Big is beautiful at Kerala student arts festival

Yesudas, Chitra won prizes in their time, and the event this year has drawn 14,000 students

January 21, 2017 03:40 am | Updated 03:40 am IST - KANNUR:

Wide variety:  Students perform at the State School Arts Festival in Kannur on Thursday.

Wide variety: Students perform at the State School Arts Festival in Kannur on Thursday.

More than one lakh people watched school students perform a wide variety of art forms at different venues here on Friday.

If the audience numbers for the State School Arts Festival were staggering, the number of performers was also breathtaking.

About 14,000 students are participating in this week-long festival in 232 events. Nearly 1,400 journalists are covering it. About 20,000 people are served a free lunch every day. More than 5,000 teachers are involved in the organisation of the festival conducted by the Kerala government.

Prominent winners

The festival turned 60 this year. Past winners who went on to acquire fame include playback singers Yesudas, Chithra, P. Jayachandran, Sujatha, Minmini and Srinivas, actors Manju Warrier, Vineeth and Vineeth Sreenivasan and composers M. Jayachandran, Sreevalsan J. Menon and dancer Neena Prasad. An Education Minister and a Chief Secretary won elocution contests in their youth.

In the second edition of the festival held at Thiruvananthapuram in 1958, Yesudas had come first and Jayachandran second. The festival was not of such a big scale in those days.

In the inaugural edition, held at Kochi in 1957, there were just 400 students in 18 events. Now you can see just about every art form at the festival: classical dances like Bharatanatyam, Kuchipudi, Kathakali and Mohiniattam, classical, light and instrumental music, drama as well as literary events like versification, short-story writing and elocution, and that too in different languages.

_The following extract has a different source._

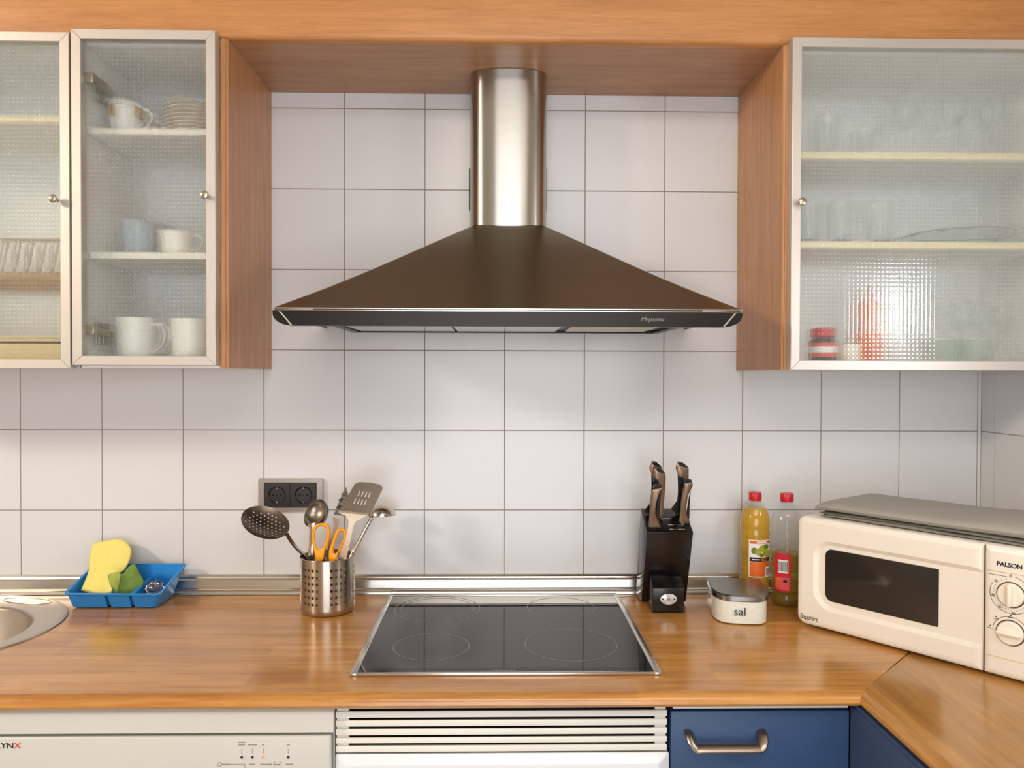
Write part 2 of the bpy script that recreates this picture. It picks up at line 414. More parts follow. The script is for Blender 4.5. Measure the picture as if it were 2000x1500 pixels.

The quality at the State festival is usually high, because the students have come through after competing at the school, sub-district and district levels. And there may not be another festival in which one gets to watch so many different art forms.

Global visitors

Some 20,000 people watch Bharatanatyam performances here for hours. “It is amazing; I don’t think there is a festival like this anywhere else in the world,” said Debora Stenta, a dancer from Italy, who came to Kerala to watch the festival, along with her musician husband Igor Niego and their two daughters. “When we learnt about it last year from a friend, we decided to come.” The Kerala government is spending ₹2.10 crore on the festival.